About:

Title: Naomi and Ely’s No Kiss List
Released: 2015

Fix: Biffles, NYC, Hipster Kids You Secretly Want To Be
Platform: Netflix

Netflix Summary:

Naomi and her gay best friend, Ely, have been inseparable since childhood, but their bond faces its biggest test yet when they fall for the same guy.

FYA Summary:

Naomi and Ely are super hip NYU kids who don’t go north of 14th street in New York City. The No Kiss List is a document on which there are names of boys neither is ever allowed to make out with. Naomi and Ely are totally platonic besties, except that Naomi is sure that someday Ely will wake up straight and want to marry her. Instead, Naomi vacillates losing her virginity* to her boyfriend, Bruce 1, and when she forgets to meet up with him one day, he runs into Ely and oops! The two make out. Thus Naomi facilitates a breakup of epic proportions, complete with the classic here’s-your-box-of-stuff-where’s-mine and custody arrangements as far as local cafes. WILL THEY EVER BE NAOMI-AND-ELY AGAIN? Meanwhile, Naomi gets secret cassette mix tapes** and has to figure out who is sending them to her.

*It’s a choice every woman has got to make for herself, as Saint Cher Horowitz said, but probably your reasoning shouldn’t be that you’re waiting for a gay man to deflower you. Not to police your body or anything, but come on.

**Yes, it takes place in 2014. yes, Naomi thinks that is super twee, even for this world

Background Information:

This is based on the book of the same name by Rachel Cohn and David Levithan. It’s their second of four collaborations, all of which are music reference-laden odes to New York about white kids with lots of freedom but also parents, unlike Gossip Girl kids (in the books, not the show).

Familiar Faces:

Victoria Justice as Naomi

Nickelodeon teen star grows up! That’s literally everything I know about the actress without checking her IMDb profile. But as far as the character, Naomi’s one of those girls that could get a new boyfriend every minute if she wanted to, and I hate girls like that tbh. But she’s also using that personality as a front to mask her anxiety about sex and the fact that her mother is deeply depressed after an ugly divorce (N’s dad had sex with one of E’s lesbian moms, who have chosen to stay together and work things out) and cannot function at all.

Pierson Fodé as Ely

I have never heard of this guy. He is pretty, uncomfortably so. As a character, Ely is actually the more palatable of the two. Yes, he’s kind of the cliché GBF character, and we really don’t need more stereotypes in the world, but he also keeps it real and tells Naomi when she’s being ridiculous BUT also indulges her in the fun they have, because he’s a really wonderful friend.

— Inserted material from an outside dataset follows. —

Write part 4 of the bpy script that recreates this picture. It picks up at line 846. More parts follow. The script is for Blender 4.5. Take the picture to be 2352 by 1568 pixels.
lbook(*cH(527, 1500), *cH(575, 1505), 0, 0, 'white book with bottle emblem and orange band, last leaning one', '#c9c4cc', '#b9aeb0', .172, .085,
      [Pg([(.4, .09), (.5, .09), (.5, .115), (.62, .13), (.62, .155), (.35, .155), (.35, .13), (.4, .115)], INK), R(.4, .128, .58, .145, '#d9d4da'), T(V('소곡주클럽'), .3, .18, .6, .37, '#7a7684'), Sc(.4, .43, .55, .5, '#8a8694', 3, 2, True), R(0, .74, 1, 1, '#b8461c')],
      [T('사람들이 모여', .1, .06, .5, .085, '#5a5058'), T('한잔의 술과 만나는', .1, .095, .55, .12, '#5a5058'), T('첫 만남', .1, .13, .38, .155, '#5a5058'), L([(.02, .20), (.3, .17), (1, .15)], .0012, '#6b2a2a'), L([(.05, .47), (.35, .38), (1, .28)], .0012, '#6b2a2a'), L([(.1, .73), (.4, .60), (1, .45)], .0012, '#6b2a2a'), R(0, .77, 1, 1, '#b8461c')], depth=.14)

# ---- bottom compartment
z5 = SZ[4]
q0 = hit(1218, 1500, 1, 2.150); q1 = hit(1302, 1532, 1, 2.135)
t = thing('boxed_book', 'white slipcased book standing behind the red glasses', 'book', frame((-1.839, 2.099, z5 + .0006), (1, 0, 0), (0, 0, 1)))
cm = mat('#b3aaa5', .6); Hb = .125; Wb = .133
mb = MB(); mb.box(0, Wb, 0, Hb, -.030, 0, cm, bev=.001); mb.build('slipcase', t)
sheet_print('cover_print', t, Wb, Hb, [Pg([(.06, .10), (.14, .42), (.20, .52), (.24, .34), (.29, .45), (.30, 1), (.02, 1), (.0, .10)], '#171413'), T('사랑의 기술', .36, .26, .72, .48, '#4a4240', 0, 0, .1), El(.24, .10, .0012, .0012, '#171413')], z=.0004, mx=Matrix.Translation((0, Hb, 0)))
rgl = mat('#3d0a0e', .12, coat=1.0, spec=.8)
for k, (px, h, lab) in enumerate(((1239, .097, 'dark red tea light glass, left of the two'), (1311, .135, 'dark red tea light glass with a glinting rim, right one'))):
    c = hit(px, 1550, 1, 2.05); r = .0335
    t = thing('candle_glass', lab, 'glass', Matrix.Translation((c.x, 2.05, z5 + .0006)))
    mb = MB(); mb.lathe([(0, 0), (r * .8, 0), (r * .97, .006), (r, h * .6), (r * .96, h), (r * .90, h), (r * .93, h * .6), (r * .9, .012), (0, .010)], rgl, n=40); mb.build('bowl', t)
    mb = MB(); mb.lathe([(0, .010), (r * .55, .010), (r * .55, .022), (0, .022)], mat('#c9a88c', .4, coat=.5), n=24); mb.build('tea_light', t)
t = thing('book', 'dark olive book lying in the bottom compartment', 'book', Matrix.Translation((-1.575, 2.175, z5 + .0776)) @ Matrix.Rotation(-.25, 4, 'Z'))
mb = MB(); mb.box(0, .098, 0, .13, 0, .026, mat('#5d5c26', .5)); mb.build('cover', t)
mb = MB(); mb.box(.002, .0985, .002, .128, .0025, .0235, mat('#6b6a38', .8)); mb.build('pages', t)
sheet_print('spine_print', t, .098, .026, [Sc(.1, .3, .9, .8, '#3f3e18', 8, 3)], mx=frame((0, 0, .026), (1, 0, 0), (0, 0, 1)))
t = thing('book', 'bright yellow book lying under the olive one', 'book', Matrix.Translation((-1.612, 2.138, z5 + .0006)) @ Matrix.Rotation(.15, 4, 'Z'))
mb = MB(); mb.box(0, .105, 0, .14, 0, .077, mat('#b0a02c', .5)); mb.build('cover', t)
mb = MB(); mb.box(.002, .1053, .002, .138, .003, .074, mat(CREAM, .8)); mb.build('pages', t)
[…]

Matthew Daddario as Gabriel, Griffin Newman as Bruce 1, and Monique Coleman and Girl-Robin

The boys are, again, uncomfortably pretty, and I guess Monique Coleman drank from the same fountain of youth as Bianca Lawson, because she’s 35. Gabriel is a doorman, Bruce 1 is the aforementioned boyfriend of both main characters, and Girl-Robin is, as told by Naomi, her backup friend. (You can judge, but you have one too. Be ashamed. But then remember that you’re someone’s backup friend too.)

Couch-Sharing Capability: Better Together

I think I missed out on some of the joys of this movie by watching it alone. Friendship movies should be watched with friends, always.

Recommended Level of Inebriation: Low to Medium

If you are the type of person for whom alcohol helps you stop multitasking, have a glass of wine, because there are a lot of characters (Bruce 1, Bruce 2, Girl-Robin, Boy-Robin), and it can get confusing fast. Otherwise you’re probably good to go.

Use of Your Streaming Subscription: Good

In terms of what I can remember from the book (I’m fairly certain there were actual playlists involved, and they were better than most of the film soundtrack), this does not live up. In terms of just being a thing to stream on a Saturday afternoon, it’s not half bad. It’s mainly that it suffers from being based on a book written for us – that is, the now-twentysomething Millennials – but stars today’s teen stars, and it can’t decide whether it wants to be an indie, hipster dose of snark or a clean, sparkly, ABC Family (what is its name now? I forget) image of New York, and bouncing between the two only works so well. BUT major points for being one of very few films I can think of that depicts friendships being as complex, heartbreaking, and fulfilling as romantic relationships, and that counts for a lot. There is also a beautiful moment where Bruce describes coming out to his mom, and she asks if this means he’s “gay now,” and he says, “It just means I’m not straight,” and nobody ever harangues him or tries to say that being bisexual is not a thing. Y’know, because it’s most definitely a thing. Basically, there are probably better things you can do with a Saturday afternoon, but we both know you don’t plan to do them, so you should grab your girlfriends and/or GBF and watch this together.